3.3 Stage 3: Deciding what to revise

In Stage 2, you will have reminded yourself of the scope of the course, and you will also have a sense of the range and breadth of topics you have covered. Now you need to decide what to revise.

Activity 5

Timing: Allow approximately 20 minutes.

Stages 1 and 2 will have given you some idea of the range of revision topics and potential material you could draw on for revision.

Make a preliminary list of course topics. Then look at past or specimen exam papers to see which of the topics on your list appear, and how often. Having done this, think of the material you have to revise from - is it limited or quite detailed?


You may find that for one topic you not only have an assignment, but also notes from your tutorial, course materials, audio visual material, or supplementary readings. Such a selection points to this being a strong revision topic for you.

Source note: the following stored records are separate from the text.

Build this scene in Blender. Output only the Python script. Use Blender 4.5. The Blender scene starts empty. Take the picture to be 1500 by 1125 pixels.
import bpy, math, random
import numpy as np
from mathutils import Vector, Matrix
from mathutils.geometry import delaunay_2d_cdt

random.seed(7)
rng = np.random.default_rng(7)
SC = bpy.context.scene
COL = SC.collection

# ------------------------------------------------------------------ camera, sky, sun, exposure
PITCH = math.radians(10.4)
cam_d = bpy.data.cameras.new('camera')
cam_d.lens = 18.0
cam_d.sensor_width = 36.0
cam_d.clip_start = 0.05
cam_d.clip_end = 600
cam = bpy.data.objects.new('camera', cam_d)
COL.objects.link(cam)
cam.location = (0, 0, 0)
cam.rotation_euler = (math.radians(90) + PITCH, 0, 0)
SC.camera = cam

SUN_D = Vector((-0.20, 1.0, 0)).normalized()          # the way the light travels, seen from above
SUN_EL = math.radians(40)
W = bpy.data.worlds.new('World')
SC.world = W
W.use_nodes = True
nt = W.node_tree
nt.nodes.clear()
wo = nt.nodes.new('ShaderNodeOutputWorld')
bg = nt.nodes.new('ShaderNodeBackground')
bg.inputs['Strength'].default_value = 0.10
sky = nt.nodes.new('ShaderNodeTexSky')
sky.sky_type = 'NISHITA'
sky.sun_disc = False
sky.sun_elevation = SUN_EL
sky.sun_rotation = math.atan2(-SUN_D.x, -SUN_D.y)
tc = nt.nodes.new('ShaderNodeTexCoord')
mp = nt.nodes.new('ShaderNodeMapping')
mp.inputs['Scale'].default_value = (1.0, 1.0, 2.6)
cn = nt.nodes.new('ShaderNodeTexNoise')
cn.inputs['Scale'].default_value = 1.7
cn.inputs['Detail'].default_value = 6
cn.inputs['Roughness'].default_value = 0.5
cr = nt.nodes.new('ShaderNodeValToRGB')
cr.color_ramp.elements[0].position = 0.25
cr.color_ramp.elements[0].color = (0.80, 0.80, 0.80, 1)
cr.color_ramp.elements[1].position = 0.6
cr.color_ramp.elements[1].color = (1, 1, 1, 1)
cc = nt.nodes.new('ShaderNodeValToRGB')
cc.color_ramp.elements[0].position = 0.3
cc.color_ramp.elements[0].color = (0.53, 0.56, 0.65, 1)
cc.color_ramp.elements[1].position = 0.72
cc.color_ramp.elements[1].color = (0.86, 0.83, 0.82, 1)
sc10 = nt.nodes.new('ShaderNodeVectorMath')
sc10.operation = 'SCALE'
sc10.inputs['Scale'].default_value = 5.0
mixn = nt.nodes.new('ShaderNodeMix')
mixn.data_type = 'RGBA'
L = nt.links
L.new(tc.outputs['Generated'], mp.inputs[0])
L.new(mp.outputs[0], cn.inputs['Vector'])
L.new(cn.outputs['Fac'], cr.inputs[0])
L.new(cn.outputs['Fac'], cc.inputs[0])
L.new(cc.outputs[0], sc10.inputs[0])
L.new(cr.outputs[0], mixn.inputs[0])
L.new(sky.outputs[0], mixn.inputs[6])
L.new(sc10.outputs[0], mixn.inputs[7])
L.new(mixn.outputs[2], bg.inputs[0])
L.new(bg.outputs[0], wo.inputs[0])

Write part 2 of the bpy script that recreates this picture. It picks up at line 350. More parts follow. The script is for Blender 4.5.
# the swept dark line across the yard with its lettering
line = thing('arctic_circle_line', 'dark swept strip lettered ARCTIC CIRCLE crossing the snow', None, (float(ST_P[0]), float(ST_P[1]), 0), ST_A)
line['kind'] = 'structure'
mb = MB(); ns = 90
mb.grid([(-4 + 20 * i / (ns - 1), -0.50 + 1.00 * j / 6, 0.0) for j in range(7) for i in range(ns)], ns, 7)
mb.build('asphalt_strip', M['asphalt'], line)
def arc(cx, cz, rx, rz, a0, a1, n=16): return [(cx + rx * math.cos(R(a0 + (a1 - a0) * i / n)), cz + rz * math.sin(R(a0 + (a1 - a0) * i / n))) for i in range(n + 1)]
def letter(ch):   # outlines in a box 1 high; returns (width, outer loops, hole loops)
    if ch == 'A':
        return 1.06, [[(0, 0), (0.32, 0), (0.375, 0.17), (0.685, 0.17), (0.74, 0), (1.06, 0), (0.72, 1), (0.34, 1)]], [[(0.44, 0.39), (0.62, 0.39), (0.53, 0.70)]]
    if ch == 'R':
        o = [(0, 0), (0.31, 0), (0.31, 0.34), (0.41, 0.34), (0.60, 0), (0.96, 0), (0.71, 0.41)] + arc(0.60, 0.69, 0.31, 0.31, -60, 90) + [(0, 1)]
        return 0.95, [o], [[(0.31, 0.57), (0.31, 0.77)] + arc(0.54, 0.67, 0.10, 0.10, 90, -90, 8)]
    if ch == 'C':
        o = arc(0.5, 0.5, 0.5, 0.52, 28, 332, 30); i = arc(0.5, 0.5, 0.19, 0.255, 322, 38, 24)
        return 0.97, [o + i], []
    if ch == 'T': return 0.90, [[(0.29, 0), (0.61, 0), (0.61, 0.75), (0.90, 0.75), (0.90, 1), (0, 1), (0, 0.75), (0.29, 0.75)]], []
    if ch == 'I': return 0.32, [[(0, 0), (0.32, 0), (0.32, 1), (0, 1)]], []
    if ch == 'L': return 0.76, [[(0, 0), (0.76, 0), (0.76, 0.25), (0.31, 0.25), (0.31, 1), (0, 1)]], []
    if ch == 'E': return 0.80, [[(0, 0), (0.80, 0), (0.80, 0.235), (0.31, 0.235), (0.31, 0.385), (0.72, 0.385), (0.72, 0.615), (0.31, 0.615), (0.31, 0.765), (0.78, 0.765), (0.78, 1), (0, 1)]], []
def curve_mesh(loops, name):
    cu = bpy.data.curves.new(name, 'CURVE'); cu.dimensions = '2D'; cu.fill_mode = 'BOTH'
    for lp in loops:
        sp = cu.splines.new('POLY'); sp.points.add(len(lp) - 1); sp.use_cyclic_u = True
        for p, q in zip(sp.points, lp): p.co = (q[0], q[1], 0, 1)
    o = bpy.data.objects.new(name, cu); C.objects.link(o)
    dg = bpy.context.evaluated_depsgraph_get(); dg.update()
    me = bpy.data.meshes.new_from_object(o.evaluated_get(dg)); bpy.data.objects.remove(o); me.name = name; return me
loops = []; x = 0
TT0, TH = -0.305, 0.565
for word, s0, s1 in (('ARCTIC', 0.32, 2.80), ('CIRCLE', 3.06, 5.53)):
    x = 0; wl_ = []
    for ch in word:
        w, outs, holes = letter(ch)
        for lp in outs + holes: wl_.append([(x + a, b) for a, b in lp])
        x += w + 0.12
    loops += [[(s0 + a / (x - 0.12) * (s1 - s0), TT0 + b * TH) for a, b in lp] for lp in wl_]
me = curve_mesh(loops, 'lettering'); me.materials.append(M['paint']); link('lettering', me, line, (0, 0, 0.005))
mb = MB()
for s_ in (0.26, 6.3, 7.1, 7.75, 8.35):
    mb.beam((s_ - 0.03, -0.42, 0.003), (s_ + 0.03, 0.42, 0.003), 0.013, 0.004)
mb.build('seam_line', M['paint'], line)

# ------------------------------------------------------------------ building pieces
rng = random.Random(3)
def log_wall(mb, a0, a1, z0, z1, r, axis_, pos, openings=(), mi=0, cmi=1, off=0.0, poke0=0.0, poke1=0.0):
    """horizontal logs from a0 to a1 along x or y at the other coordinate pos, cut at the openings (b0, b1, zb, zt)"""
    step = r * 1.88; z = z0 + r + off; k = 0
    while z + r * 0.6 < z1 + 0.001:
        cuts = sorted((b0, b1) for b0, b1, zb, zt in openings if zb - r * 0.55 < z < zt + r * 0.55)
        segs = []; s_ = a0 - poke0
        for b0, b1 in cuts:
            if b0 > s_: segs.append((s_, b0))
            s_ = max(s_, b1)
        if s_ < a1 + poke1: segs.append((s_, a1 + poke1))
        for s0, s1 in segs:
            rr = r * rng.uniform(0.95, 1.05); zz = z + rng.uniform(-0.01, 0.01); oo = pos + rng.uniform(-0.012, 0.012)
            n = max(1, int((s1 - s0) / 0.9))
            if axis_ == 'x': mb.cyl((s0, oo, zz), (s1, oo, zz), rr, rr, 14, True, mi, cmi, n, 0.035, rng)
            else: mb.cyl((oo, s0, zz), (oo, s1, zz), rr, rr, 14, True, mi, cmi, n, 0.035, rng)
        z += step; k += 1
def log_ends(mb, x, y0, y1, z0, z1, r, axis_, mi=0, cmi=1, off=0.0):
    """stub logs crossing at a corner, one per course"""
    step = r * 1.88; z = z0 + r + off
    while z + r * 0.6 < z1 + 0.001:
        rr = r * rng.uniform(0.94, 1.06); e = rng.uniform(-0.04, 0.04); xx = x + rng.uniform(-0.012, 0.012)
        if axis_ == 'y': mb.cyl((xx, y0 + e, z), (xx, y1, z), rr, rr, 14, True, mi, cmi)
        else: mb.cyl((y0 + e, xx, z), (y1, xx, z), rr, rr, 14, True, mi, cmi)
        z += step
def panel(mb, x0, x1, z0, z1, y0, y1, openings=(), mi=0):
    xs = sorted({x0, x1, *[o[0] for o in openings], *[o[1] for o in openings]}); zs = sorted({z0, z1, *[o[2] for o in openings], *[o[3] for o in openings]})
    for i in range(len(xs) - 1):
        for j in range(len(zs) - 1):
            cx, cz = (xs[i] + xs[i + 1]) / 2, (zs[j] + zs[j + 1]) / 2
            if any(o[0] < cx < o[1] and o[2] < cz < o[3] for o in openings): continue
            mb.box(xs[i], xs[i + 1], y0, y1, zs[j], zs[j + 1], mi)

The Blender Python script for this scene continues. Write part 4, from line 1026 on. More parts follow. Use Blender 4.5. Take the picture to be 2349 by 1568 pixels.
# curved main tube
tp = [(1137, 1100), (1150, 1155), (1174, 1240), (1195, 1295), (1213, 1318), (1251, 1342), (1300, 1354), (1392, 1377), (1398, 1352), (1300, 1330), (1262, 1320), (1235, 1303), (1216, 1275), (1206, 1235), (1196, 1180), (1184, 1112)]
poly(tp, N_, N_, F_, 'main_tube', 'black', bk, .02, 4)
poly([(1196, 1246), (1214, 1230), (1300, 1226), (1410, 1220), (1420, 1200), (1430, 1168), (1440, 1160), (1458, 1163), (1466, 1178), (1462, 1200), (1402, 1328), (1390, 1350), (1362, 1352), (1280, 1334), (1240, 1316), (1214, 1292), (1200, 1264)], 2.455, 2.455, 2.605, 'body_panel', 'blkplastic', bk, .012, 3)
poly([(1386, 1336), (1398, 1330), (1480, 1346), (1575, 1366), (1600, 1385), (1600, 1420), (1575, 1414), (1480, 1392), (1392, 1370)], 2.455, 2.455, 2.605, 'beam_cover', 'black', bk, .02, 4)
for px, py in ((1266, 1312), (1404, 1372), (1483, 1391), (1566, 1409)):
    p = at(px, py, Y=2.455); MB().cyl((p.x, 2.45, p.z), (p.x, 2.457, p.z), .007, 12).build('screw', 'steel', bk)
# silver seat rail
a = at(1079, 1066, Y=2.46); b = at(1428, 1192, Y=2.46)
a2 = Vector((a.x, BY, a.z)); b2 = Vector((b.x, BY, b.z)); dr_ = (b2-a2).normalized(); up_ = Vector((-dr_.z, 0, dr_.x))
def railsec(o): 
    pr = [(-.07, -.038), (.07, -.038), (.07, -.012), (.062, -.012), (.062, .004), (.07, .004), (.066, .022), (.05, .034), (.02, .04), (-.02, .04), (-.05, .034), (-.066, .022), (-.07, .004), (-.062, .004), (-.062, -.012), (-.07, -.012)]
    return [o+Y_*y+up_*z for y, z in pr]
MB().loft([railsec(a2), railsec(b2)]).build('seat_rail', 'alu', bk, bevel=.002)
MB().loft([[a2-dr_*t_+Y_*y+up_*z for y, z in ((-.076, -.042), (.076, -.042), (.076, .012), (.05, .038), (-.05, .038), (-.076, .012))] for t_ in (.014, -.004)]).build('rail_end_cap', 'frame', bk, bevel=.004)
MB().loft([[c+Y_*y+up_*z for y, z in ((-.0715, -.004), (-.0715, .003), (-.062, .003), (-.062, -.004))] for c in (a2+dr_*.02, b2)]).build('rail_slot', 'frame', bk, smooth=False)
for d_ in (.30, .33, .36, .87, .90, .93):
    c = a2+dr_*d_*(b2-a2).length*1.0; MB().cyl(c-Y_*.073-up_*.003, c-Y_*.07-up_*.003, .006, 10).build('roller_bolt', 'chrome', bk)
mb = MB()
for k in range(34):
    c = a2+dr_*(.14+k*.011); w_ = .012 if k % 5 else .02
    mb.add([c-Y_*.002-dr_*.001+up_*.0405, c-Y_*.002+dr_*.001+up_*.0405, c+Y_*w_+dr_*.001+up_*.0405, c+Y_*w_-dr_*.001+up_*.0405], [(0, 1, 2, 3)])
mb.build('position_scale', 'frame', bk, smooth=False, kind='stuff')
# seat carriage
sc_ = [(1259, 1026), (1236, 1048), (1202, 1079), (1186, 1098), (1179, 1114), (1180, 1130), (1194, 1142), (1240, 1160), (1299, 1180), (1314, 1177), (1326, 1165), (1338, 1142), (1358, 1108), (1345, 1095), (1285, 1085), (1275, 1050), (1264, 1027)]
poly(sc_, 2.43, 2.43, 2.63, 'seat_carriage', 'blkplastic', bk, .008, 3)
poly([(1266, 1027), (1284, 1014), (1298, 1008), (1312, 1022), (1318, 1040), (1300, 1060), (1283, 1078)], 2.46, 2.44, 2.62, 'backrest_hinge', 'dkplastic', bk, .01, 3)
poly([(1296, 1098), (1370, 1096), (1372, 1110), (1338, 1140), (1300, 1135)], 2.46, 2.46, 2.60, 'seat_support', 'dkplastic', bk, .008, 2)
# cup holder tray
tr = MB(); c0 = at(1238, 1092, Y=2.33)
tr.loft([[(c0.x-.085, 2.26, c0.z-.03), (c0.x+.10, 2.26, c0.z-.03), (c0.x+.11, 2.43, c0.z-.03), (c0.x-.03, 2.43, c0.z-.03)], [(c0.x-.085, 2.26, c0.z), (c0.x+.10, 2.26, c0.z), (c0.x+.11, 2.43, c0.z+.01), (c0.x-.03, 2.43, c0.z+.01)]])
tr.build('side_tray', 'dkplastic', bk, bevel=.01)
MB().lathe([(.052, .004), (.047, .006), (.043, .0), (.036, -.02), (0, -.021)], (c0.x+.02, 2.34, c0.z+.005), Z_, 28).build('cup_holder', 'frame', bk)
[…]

Although there is no exact formula for how much you should cover in your revision, it is a good idea to revise more topic areas than the number of questions to be answered. You may find that a particular topic you have revised has a question with a narrow focus or an awkward slant.

It will become clear that certain topics appear on the exam paper year after year. Some topics will have a wealth of material for you to draw on, and other topics will simply be your favourites and easier to learn. It is always a good idea to show your list of revision topics to a tutor or fellow student. You can ask them what they think about your revision plans.